Italia, pese a todo, no está exenta de situaciones de explotación extremas a mujeres sin papeles. Piedad relata que, al poco de llegar a aquel país, acudió a la vivienda de un anciano que buscaba a alguien que le cuidara.

«En la casa había una única habitación con una sola cama. Cuando pregunté dónde iba a dormir. Me respondió: ‘Aquí, conmigo’. Salí de allí corriendo», rememora.

Preguntadas sobre si compatriotas suyas aceptan situaciones así hoy día. Piedad y Erika responden afirmativamente. «¿Que si esos trabajos se cogen? Seguro que sí. Hay chicas que están desesperadas», corroboran.

Según la experiencia de estas dos trabajadoras, las mujeres centroamericanas sin papeles están aceptando hoy día las peores condiciones para irse de internas, esos 700 euros sin salidas. «Venezolanas, nicaragüenses, hondureñas están ahora cogiendo esos trabajos», aseguran.

«Venezolanas, nicaragüenses, hondureñas están ahora cogiendo esos trabajos por 700 euros sin salidas», aseguran.

La vulnerabilidad en la que se encuentran se traduce, además, en incumplimiento de sus derechos laborales básicos. No se les conceden vacaciones ni el régimen mínimo de descanso.

«Se aprovechan –asegura Erika– porque dicen: ‘Te estamos dando techo y comida’. Yo conozco muchas chicas que están actualmente trabajando en pueblos y los hijos de los abuelitos solo le compran comida al abuelito». «Yo sé de casos así también», corrobora Piedad, interrumpiéndole brevemente.

«Sé de una abuelita a la que le compran una mandarina o un plátano para el día. Y que, de pura pena, comparte media fruta con la chica que le cuida», continúa su relato Erika.
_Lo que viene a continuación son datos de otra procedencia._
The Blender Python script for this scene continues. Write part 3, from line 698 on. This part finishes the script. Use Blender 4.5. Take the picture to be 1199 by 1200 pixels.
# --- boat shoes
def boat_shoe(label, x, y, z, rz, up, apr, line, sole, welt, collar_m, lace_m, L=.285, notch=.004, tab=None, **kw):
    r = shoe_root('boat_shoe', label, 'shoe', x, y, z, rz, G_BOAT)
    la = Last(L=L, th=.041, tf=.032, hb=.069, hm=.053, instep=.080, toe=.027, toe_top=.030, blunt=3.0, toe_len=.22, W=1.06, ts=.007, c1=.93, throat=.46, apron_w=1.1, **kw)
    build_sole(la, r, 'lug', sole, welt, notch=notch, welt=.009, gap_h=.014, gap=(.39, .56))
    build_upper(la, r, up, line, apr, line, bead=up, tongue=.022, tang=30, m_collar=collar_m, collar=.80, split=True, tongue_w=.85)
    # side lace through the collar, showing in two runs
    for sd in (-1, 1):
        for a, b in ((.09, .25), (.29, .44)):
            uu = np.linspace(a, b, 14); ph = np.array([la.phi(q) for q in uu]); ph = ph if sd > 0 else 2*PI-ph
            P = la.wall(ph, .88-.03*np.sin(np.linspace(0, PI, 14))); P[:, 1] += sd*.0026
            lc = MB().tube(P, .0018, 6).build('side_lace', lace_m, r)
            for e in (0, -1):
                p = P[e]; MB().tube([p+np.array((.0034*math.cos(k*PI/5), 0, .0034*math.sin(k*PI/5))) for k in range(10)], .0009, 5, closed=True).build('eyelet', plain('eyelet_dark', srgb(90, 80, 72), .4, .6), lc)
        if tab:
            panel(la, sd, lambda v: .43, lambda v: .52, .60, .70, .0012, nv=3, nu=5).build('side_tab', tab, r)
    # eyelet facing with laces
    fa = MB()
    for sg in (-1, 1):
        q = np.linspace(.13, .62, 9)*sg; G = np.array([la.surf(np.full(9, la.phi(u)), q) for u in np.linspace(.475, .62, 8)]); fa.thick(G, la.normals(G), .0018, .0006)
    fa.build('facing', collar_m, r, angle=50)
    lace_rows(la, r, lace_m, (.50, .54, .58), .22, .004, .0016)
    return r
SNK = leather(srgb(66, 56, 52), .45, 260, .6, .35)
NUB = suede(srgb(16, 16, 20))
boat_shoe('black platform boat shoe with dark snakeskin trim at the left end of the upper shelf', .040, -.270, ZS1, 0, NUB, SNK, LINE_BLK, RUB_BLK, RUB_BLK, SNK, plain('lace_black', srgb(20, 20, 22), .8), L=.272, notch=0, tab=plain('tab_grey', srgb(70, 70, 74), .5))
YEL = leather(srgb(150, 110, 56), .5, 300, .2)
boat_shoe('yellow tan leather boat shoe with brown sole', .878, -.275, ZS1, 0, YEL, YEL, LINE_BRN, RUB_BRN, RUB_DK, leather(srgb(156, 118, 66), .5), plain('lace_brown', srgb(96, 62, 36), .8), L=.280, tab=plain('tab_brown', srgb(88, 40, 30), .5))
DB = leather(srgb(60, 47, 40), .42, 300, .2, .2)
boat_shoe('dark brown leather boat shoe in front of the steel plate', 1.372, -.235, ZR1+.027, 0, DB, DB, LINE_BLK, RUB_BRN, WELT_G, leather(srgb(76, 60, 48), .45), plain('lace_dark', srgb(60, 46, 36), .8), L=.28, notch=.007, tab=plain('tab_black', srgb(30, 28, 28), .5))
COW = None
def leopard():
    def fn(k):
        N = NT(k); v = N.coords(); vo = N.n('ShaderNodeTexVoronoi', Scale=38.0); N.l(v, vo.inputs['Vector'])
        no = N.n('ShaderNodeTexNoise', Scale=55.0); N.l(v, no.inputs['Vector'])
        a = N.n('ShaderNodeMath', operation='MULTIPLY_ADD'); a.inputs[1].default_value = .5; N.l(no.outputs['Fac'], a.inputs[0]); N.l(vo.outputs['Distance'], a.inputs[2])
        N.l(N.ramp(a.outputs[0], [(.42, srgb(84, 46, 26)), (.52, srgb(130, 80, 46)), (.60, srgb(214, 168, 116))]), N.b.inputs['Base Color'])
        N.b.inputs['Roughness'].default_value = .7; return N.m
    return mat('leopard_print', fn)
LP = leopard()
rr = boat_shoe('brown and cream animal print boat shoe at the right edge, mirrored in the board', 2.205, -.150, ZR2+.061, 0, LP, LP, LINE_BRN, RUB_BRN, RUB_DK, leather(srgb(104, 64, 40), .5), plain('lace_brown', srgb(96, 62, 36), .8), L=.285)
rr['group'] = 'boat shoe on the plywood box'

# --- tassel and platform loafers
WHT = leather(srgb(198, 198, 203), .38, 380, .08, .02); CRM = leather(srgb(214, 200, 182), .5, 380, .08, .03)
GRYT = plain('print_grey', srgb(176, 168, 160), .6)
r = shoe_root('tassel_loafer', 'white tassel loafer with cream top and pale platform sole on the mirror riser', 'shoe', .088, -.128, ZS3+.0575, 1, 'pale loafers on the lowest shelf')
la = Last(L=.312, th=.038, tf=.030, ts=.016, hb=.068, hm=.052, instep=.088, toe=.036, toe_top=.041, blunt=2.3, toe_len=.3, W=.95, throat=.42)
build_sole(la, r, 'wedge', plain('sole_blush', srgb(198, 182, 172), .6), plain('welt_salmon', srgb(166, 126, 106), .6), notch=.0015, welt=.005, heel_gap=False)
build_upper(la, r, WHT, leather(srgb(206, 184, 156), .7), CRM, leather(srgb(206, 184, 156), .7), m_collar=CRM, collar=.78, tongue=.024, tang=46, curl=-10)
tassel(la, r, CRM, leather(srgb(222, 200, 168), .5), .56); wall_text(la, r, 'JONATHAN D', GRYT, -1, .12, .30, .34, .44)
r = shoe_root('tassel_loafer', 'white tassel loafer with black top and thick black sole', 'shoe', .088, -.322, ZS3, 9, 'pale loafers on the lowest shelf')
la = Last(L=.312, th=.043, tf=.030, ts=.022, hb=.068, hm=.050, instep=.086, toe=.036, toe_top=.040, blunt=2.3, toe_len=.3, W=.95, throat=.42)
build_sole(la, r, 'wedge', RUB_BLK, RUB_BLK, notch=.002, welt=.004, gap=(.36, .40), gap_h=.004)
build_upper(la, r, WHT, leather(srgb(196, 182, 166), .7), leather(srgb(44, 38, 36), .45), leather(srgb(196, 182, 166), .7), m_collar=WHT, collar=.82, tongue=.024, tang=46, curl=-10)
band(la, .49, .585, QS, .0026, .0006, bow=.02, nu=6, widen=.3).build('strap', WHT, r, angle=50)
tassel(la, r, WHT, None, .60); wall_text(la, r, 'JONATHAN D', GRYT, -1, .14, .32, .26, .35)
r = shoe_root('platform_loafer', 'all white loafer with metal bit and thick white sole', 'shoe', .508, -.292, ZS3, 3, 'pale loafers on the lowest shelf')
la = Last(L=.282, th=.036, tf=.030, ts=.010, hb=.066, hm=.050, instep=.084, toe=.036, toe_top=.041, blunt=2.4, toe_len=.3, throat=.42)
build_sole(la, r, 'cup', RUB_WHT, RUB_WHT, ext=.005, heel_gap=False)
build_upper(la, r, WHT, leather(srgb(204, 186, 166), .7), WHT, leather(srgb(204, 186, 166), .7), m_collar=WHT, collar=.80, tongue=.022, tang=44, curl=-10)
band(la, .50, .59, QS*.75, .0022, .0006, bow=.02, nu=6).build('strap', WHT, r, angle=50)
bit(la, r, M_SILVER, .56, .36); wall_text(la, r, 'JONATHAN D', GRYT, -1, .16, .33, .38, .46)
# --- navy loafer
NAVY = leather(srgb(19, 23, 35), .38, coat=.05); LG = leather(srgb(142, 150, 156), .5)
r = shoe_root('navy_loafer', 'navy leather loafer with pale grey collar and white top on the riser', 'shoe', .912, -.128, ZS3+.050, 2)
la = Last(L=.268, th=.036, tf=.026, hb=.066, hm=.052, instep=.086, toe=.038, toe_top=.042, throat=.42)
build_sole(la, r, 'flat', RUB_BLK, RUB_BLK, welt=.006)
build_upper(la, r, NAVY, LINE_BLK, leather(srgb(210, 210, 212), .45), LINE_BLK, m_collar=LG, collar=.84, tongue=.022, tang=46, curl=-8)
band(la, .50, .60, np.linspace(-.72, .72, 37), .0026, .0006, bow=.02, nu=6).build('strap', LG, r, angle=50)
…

Tampoco es necesario una vulneración de derechos laborales o un desprecio extremo para que ser interna devenga en infierno. Antes de cuidar a los niños, Piedad estuvo de interna con una anciana que se había vuelto «como una niña» a causa del Alzheimer. «No resistí más que dos años, porque la mujer no dormía por la noche».

«La señora tomaba una pastilla, pero el efecto le duraba dos horas y se volvía a despertar. Entonces me llamaba a voces por toda la casa. Otras veces, cuando yo abría los ojos de noche la encontraba ahí, mirándome. En ocasiones, con mi ropa puesta. Era una mujer muy buena, solo era eso: que no dormía», relata.

La situación se volvió desesperada. «Se lo conté a sus hijos, que la querían mucho. Reaccionaron dándole media pastilla más para que la mujer durmiera. No sirvió de nada. ¿Pero sabes lo que tuve que hacer? La media pastilla me la tomaba yo para poder descansar. Hasta que encontré otra cosa».

Cuestionadas sobre el papel que juegan hoy día las cuidadoras en régimen interno, ambas confiesan que en sus países de origen nadie lo comprende.

«Tenemos otro respeto por los mayores. Ahí hay clases sociales y la gente de clase alta a veces contrata una chica. Es estatus. Pero aunque tengan chica, siempre los acompañan. Lo extraño aquí es que, además de cuidarlos, las trabajadoras del hogar hacemos de hijo, porque los hijos se desentienden», asegura Erika.